Exercise goal: Without including any images, repeat the data exactly.

+++ Given data +++

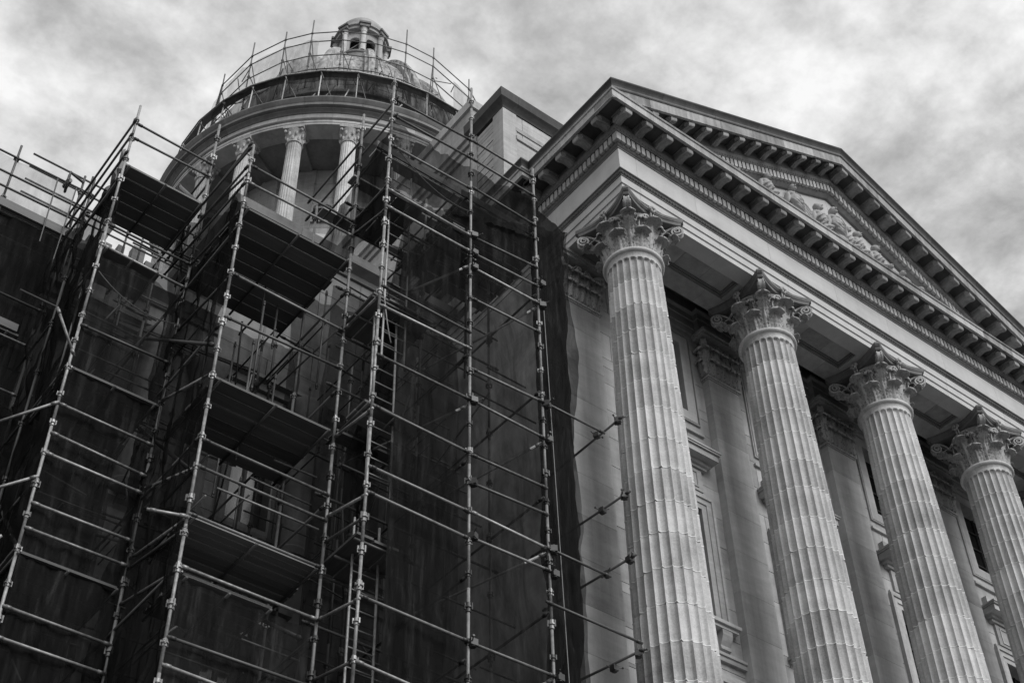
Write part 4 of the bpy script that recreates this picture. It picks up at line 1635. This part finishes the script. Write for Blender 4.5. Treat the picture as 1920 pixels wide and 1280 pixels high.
V2, V1, V7, V3, V4, V5, V6 = (7.2, 12.0), (8.78, 12.0), (10.11, 12.0), (7.2, 12.93), (5.34, 12.93), (5.34, 14.55), (3.96, 14.55)
pole('main', *V2, 21.75)
pole('main', *V1, 22.6, m='tube_mid')
pole('main', *V7, 21.35, m='tube_mid')
pole('main', *V3, 21.55, m='tube_mid')
pole('step', *V4, 19.25)
pole('side', *V5, 21.5, m='tube_mid')
pole('side', *V6, 20.9)
# darker inner poles
for sc, x, y, zt in (('main', 8.78, 13.3, 20.8), ('main', 10.11, 13.3, 20.6), ('main', 7.2, 14.25, 20.4), ('step', 5.34, 16.1, 19.6), ('side', 3.96, 16.05, 20.5),
                     ('step', 7.2, 15.6, 18.6), ('step', 6.3, 16.6, 18.3), ('step', 5.34, 17.6, 20.2), ('side', 3.96, 17.5, 20.4), ('main', 8.78, 15.0, 19.0), ('main', 10.11, 15.4, 19.4), ('main', 8.0, 16.8, 21.0), ('main', 9.6, 16.8, 20.0), ('step', 6.9, 17.2, 19.7)):
    pole(sc, x, y, zt, m='tube_mid' if y < 15.7 else 'tube_dark', step=1.0, z_from=9)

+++

Response:
Write part 4 of the bpy script that recreates this picture. It picks up at line 1635. This part finishes the script. Write for Blender 4.5. Treat the picture as 1920 pixels wide and 1280 pixels high.
V2, V1, V7, V3, V4, V5, V6 = (7.2, 12.0), (8.78, 12.0), (10.11, 12.0), (7.2, 12.93), (5.34, 12.93), (5.34, 14.55), (3.96, 14.55)
pole('main', *V2, 21.75)
pole('main', *V1, 22.6, m='tube_mid')
pole('main', *V7, 21.35, m='tube_mid')
pole('main', *V3, 21.55, m='tube_mid')
pole('step', *V4, 19.25)
pole('side', *V5, 21.5, m='tube_mid')
pole('side', *V6, 20.9)
# darker inner poles
for sc, x, y, zt in (('main', 8.78, 13.3, 20.8), ('main', 10.11, 13.3, 20.6), ('main', 7.2, 14.25, 20.4), ('step', 5.34, 16.1, 19.6), ('side', 3.96, 16.05, 20.5),
                     ('step', 7.2, 15.6, 18.6), ('step', 6.3, 16.6, 18.3), ('step', 5.34, 17.6, 20.2), ('side', 3.96, 17.5, 20.4), ('main', 8.78, 15.0, 19.0), ('main', 10.11, 15.4, 19.4), ('main', 8.0, 16.8, 21.0), ('main', 9.6, 16.8, 20.0), ('step', 6.9, 17.2, 19.7)):
    pole(sc, x, y, zt, m='tube_mid' if y < 15.7 else 'tube_dark', step=1.0, z_from=9)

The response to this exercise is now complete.